Of our 562 stores, 552 are what we refer to as SUPERCENTERS, which feature an average of
11 state-of-the-art service bays, with an average of more than 20,000 square feet per SUPERCENTER.
Our store size allows us to display and sell a more complete offering of merchandise in a wider array
of categories than our competitors, with a comprehensive tire offering. We leverage this investment in
inventory through our ability to install what we sell in our service bays and by offering this merchandise
to both commercial and retail customers.
Our fiscal year ends on the Saturday nearest January 31, which results in an extra week every six
years. Our fiscal year ended February 2, 2008 was a 52-week year with the fourth quarter including
13 weeks versus 14 weeks in fiscal 2006. Fiscal 2006 included 53 weeks. All other years included in this
report are 52 weeks.
Fiscal 2007 was a year of significant change for Pep Boys during which our entire management
team developed and, our Board of Directors approved, our long-term strategic plan. The cornerstones
of this five-year plan, which was announced on November 27, 2007, are to refocus on core automotive
merchandise, optimize our square footage productivity and add incremental service bay density through
a ‘‘hub and spoke’’ growth model.
In the third and fourth quarters of fiscal 2007, we began to implement the initial steps of our
long-term strategic plan, including:
closing 31 underperforming locations;
rebalancing our inventory through an aggressive mark down and sell-through program for certain
non-core and unproductive merchandise in order to allow us to allocate a larger portion of our
inventory investment to core automotive merchandise;
beginning to monetize our real estate assets, through the completion of a 34 store sale-leaseback
transaction, the net proceeds of which were used to repay debt and
continuing to focus on improving our Service Center operations.

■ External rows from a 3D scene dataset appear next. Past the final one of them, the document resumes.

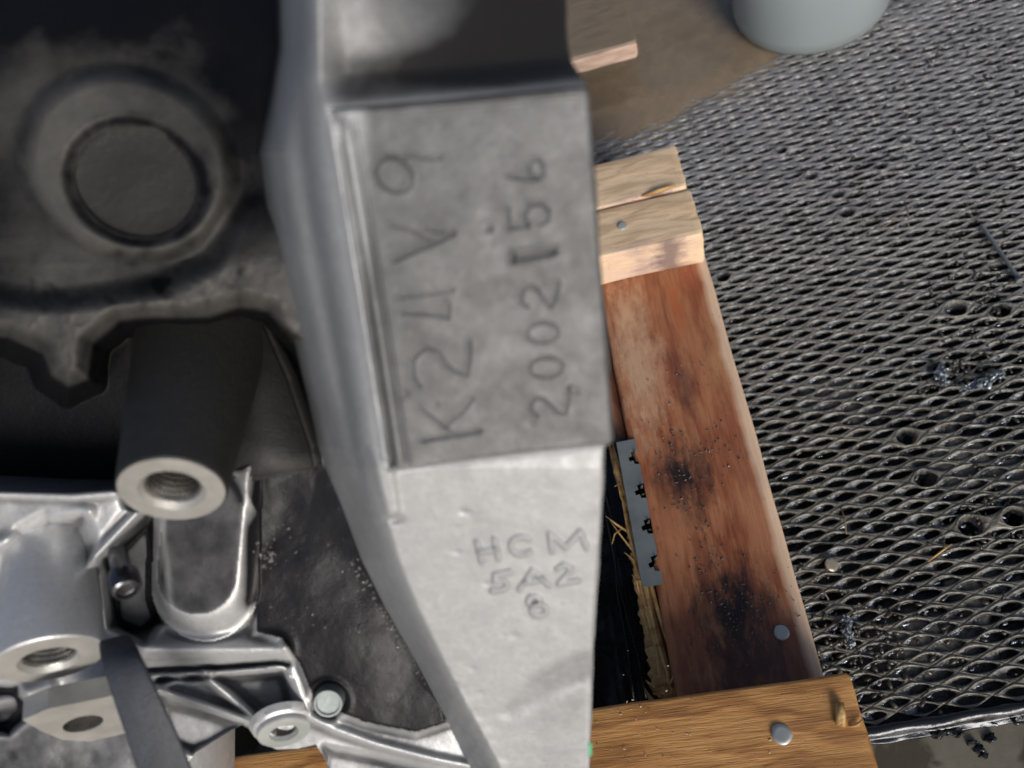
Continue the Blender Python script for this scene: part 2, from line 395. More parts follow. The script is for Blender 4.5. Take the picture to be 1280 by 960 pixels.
# expanded metal floor grate, one net of raised strands around lens-shaped openings
def build_grate():
    NP_, rings = 24, [1.0, .84, .68, .57, .51, .50, .50]
    th = np.linspace(0, 2*np.pi, NP_, endpoint=False)
    # outer rhombus sampled by angle parameter with corner points exact
    ca, sa = np.cos(th), np.sin(th)
    k = 1/(np.abs(ca)+np.abs(sa)); ox, oy = ca*k*.5*LW, sa*k*.5*SW
    # lens opening
    lx = np.sign(ca)*np.abs(ca)**1.0*.35*LW; ly = np.sign(sa)*np.abs(sa)**1.25*.285*SW
    Vs, Qs, Ws = [], [], []; off = 0
    nx = int(1.15/LW)+1; ny = int((GY1-GY0)/SW)+1
    base = np.arange(NP_)
    for jj in range(2*ny+1):
        for ii in range(nx+1):
            cx = -.28+(ii+(.5 if jj % 2 else 0))*LW; cy = GY0+jj*SW*.5
            if cy < GY0+.002 or cy > GY1-.002: continue
            s_ = random.uniform(.78, 1.14); sx_ = random.uniform(.92, 1.08); jx, jy = random.uniform(-.0008, .0008), random.uniform(-.0005, .0005)
            sl = random.uniform(.0001, .0040)*(1.0-.55*min(1, max(0, (cy-.2)/.25))); P = []
            for q, t in enumerate(rings):
                if q == 0: x, y, z = ox, oy, np.zeros(NP_)
                else:
                    tt = (t-.5)/.5
                    ix, iy = lx*s_*sx_+jx, ly*s_+jy
                    x = ox*tt+ix*(1-tt); y = oy*tt+iy*(1-tt)
                    z = np.full(NP_, [.0006, .0007, .0007, .0005, 0.0001, -.0010, -.0036][q])
                    # strands are slit and pushed: near lip of each opening is high, far lip low
                    z = z + (.0009-.0016*min(1, max(0, (cy-.2)/.2)))*(1-tt)*np.sign(iy)*np.abs(iy/(.31*SW))**.7
                    if q == 5: x = ix*.86+sl*.35; y = iy*.86-.0003
                    if q == 6: x = ix*(.82-sl/(.35*LW)*.62)+sl*1.45; y = iy*.80-.0003
                P.append(np.stack([cx+x, cy+y, z], -1))
            V = np.concatenate(P); Vs.append(V); Ws.append(np.repeat([0, 0, 0, .15, .6, 1, 1], NP_)*random.uniform(.6, 1))  # ring weights: opening walls take the painted dark and glint colours
            for q in range(len(rings)-1):
                a = off+q*NP_+base; b = off+q*NP_+(base+1) % NP_
                Qs.append(np.stack([a, b, b+NP_, a+NP_], -1))
            off += len(V)
    V = np.concatenate(Vs); Q = np.concatenate(Qs)
    # holes punched through: push the net aside
    for (hx, hy), hr in zip(BIG, BIGR):
        # snap to the nearest opening
        j = round((hy-GY0)/(SW*.5)); i = round((hx+.28)/LW-(.5 if j % 2 else 0)); cx = -.28+(i+(.5 if j % 2 else 0))*LW; cy = GY0+j*SW*.5
        dx, dy = V[:, 0]-cx, V[:, 1]-cy; la, lb = .35*LW, .285*SW
        e = np.hypot(dx/la, dy/lb)+1e-6; ct, s_t = dx/la/e, dy/lb/e
        m = np.hypot(dx, dy) < .04; k_ = np.where(e < 1, e, np.exp(-(e-1)/1.3))
        V[:, 0] += np.where(m, (hr*ct-la*ct)*k_, 0); V[:, 1] += np.where(m, (hr*.92*s_t-lb*s_t)*k_, 0)
        V[:, 2] += np.where(m & (e > .97), .0016*np.exp(-((e-1.15)/.5)**2), 0)-np.where(m & (e < .9), .006, 0)
    X, Y = V[:, 0]*1000, V[:, 1]*1000
    # clip at the near edge
    V[:, 2] += .0013*fbm(X, Y, 90, 61, 3)+.0005*fbm(X, Y, 8, 63, 3)
    V[:, 0] += .0007*fbm(X, Y, 20, 65, 3); V[:, 1] += .0006*fbm(X, Y, 18, 67, 3)
    V[:, 1] = np.maximum(V[:, 1], GY0)
    o = mesh_np('metal_grate', V, Q, M_GRATE, attrs={'oil': np.concatenate(Ws)}); o['kind'] = 'structure'
    return o
build_grate()

# steel edge angle along the near edge of the grate
def wobble_bar(name, x0, x1, yc, prof, mat, n=160, amp=.0008, seed=0, parent=None):
    xs = np.linspace(x0, x1, n); V = []; m = len(prof)
    for i, x in enumerate(xs):
        for j, (py, pz) in enumerate(prof):
            nn = mnoise.noise(Vector((x*60, j*.7, seed)))*amp; n2 = mnoise.noise(Vector((x*60, j*.7, seed+9)))*amp
            V.append((x, yc+py+nn, pz+n2))
    Q = []
    for i in range(n-1):
        for j in range(m): Q.append((i*m+j, i*m+(j+1) % m, (i+1)*m+(j+1) % m, (i+1)*m+j))
    return mesh_np(name, V, Q, mat, parent)
M_EDGE = mat_simple('oily_edge_steel', (.035, .037, .042), .2, .6, 150, .7)
eb = wobble_bar('grate_edge_bar', -.3, .85, GY0-.004, [(.004, .0018), (.0015, .0026), (-.002, .0018), (-.003, -.004), (-.0045, -.0066), (-.0065, -.006), (-.0075, -.0085), (.004, -.0095)], M_EDGE, 420, .0016, 3)
eb['kind'] = 'structure'
eb2 = wobble_bar('grate_edge_bar', .27, .85, GY1+.004, [(.005, .002), (.003, .004), (-.003, .004), (-.005, .002), (-.005, -.01), (.005, -.01)], M_EDGE, 200, .0012, 5)
eb2['kind'] = 'structure'

# ================================================================ PALLET
PA = math.radians(-2.2)
pallet = empty('wooden_pallet', (0, 0.2, 0), 'weathered wooden pallet of nailed boards lying on the black metal grate under the engine', 'pallet', rz=PA)
def PL(x, y, z):     # pallet frame point -> world
    c, s = math.cos(PA), math.sin(PA); return Vector((c*x-s*y, s*x+c*y, z))
def board(name, x0, x1, y0, y1, z0, z1, mat, along='x', seed=0, bev=.0018, ragged=None, parent=pallet, n=90, m=14):
    """a sawn board with rounded arrises, slight warp and rough ends; local x runs with the grain"""
    L = (x1-x0) if along == 'x' else (y1-y0); W = (y1-y0) if along == 'x' else (x1-x0); T = z1-z0
    # cross-section loop in (w, t)
    sec = []
    def arc(cx, cy, a0):
        for k in range(4):
            a = a0+math.pi/2*k/3; sec.append((cx+math.cos(a)*bev, cy+math.sin(a)*bev))
    hw, ht = W/2, T/2
    arc(hw-bev, ht-bev, 0)
    for k in range(1, m): sec.append((hw-bev-(W-2*bev)*k/m, ht))
    arc(-hw+bev, ht-bev, math.pi/2)
    for k in range(1, 4): sec.append((-hw, ht-bev-(T-2*bev)*k/4))
    arc(-hw+bev, -ht+bev, math.pi)
    arc(hw-bev, -ht+bev, 1.5*math.pi)
    for k in range(1, 4): sec.append((hw, -ht+bev+(T-2*bev)*k/4))
    V = []; ns = len(sec); us = [0, .0015/L]+[ (i+1)/(n) for i in range(n-1)]+[1-.0015/L, 1]
    us = sorted(us)
    for i, u_ in enumerate(us):
        sh = .0012 if i in (0, len(us)-1) else 0
        for (a, b) in sec:
            g = mnoise.noise(Vector((u_*L*30+seed, a*60, b*60)))*.0007
            e = mnoise.noise(Vector((a*300, b*300, seed+5.0)))*.0012 if i in (0, 1, len(us)-2, len(us)-1) else 0
            s2 = 1-sh/max(hw, .004)
            V.append((u_*L+e, a*s2+g*.6+mnoise.noise(Vector((u_*L*12, seed, 3)))*.0008, b*(1-sh/ht)+g))
    Q = []
    for i in range(len(us)-1):
        for j in range(ns): Q.append((i*ns+j, i*ns+(j+1) % ns, (i+1)*ns+(j+1) % ns, (i+1)*ns+j))
    bm = bmesh.new(); vv = [bm.verts.new(v) for v in V]
    for q in Q: bm.faces.new([vv[k] for k in q][::-1])
    bm.faces.new([vv[k] for k in range(ns)]); bm.faces.new([vv[(len(us)-1)*ns+k] for k in range(ns)][::-1])
    bmesh.ops.recalc_face_normals(bm, faces=bm.faces)
    o = bm_obj(name, bm, mat, None, True)
    try: o.data.set_sharp_from_angle(angle=math.radians(50))
    except Exception: pass
    if along == 'x': loc = PL(x0, (y0+y1)/2, (z0+z1)/2); rz = PA
    else: loc = PL((x0+x1)/2, y0, (z0+z1)/2); rz = PA+math.pi/2
    o.location = loc; o.rotation_euler = (0, 0, rz); bpy.context.view_layer.update()
    if parent is not None: setparent(o, parent)
    return o
plank = board('plank', -.024, .0665, -.06, .47, .037, .075, M_PLANK, 'y', 1.0, .003)
plank['label'] = 'reddish brown oil-stained long plank'
fb = board('front_board', -.47, .0755, -.05, .0555, .0752, .113, M_FRONTW, 'x', 2.0)
fb['label'] = 'golden brown cross board with one nail at its end'
tb1 = board('cross_board', -.47, .0645, .383, .4305, .0752, .1125, M_PALEW, 'x', 3.0)
tb1['label'] = 'pale dry cross board with pinkish worn front edge'
tb2 = board('cross_board', -.47, .0625, .4325, .480, .0752, .114, M_PALEW, 'x', 4.0)
tb2['label'] = 'pale dry rear cross board with a lifted splinter'
board('bottom_board', -.40, .066, -.05, .05, .0018, .036, M_DARKW, 'x', 5.0)
board('bottom_board', -.40, .060, .40, .47, .0018, .036, M_DARKW, 'x', 6.0)
st = board('stringer', -.0345, -.0245, .06, .38, .030, .064, M_PLANK, 'y', 7.0)
st['label'] = 'dark stained narrow stringer beside the long plank'
board('left_plank', -.46, -.37, -.05, .47, .037, .075, M_FRONTW, 'y', 8.0)

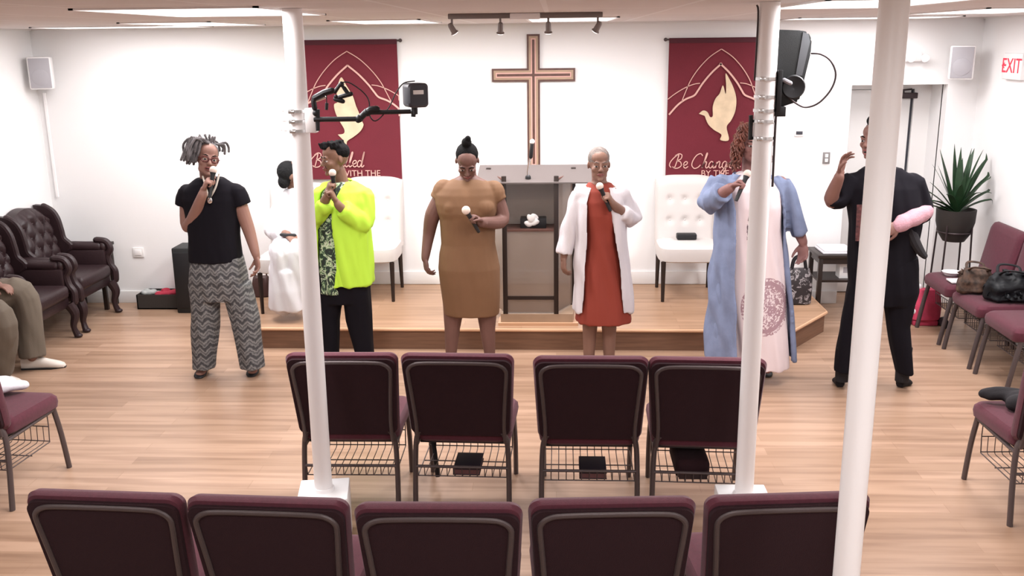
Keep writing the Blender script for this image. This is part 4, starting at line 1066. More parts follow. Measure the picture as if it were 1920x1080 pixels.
mic(gp, J(1400, 305, -.22) - J(1376, 362, -.28), 'microphone held at the chest by the person in the blue duster')

# --- 6. woman in black behind the thick right column
M['skin6'] = skin('brown_skin_six', (.20, .10, .08)); M['pinktowel'] = mat('pale_pink_towel', (.46, .25, .29), .9, bump=.4, bscale=90)
f = Figure(6.28, (1640, 715), 'tall person in black shirt, trousers and boots behind the thick right column, one hand raised'); J = f.J
hc = J(1640, 263, -.02); HR = rot3(-.85, .0, 0)
head_into(f.q, hc, HR, 1.04); f.limb([J(1654, 320, .03), J(1646, 286, .02)], [.060, .054])
f.torso([(550, 1612, 1704, .10), (480, 1600, 1712, .135), (430, 1592, 1722, .15), (380, 1588, 1724, .145), (345, 1594, 1716, .12), (326, 1614, 1696, .085), (312, 1634, 1676, .06)], -.02)
L1 = [J(1618, 530), J(1596, 610), J(1581, 690)]; L2 = [J(1678, 530), J(1684, 610), J(1694, 690)]
for L in (L1, L2): f.limb(L, [.080, .055, .040])
f.limb([J(1608, 352), J(1560, 376, -.04), J(1572, 336, -.14), J(1575, 328, -.15)], [.056, .050, .034, .028])
hand_into(f.q, J(1575, 327, -.15), Vector((.12, -.1, 1)), Vector((.6, -.5, .1)), -1, .25, .9, 1.05)
f.limb([J(1708, 352), J(1728, 400), J(1692, 418, -.20), J(1684, 424, -.22)], [.058, .050, .036, .03])
hand_into(f.q, J(1686, 423, -.22), Vector((-1, -.2, -.35)), Vector((.1, .8, -.3)), 1, .7, 0, 1.02)
f.body(M['skin6']); face_parts(f.t, hc, HR, 1.04, mouth_open=.012)
q = MB(); f.torso([(500, 1590, 1712, .155), (460, 1591, 1718, .165), (420, 1592, 1726, .168), (380, 1588, 1726, .16), (350, 1586, 1724, .145), (328, 1596, 1712, .115), (314, 1620, 1690, .08)], 0, q)
q.tube(catmull([J(1604, 338), J(1572, 372, -.02), J(1566, 366, -.05)], 4), list(np.linspace(.078, .068, 9)), 16)
q.tube(catmull([J(1710, 340), J(1728, 392), J(1722, 402, -.05)], 4), list(np.linspace(.080, .066, 9)), 16)
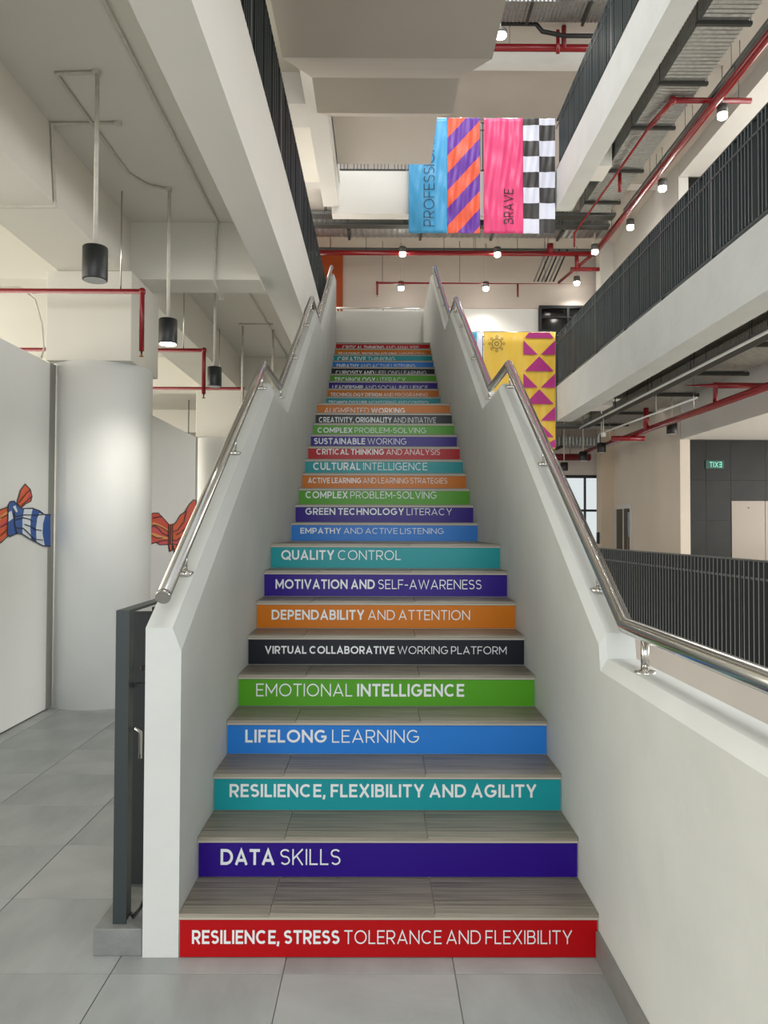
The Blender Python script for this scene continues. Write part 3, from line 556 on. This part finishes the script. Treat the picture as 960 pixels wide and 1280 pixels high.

Total revenues for the fiscal year ended February 2, 2008 were $2,138,075,000 as compared to the
$2,243,855,000 recorded in the prior year. On a 52-week basis, determined as the first 52 week period
in the year, comparable merchandise sales decreased 4.2% and comparable service revenue increased
1.8%. Despite a very difficult macroeconomic environment which negatively impacted our entire
business throughout 2007, our service center revenue showed steady improvement throughout the year.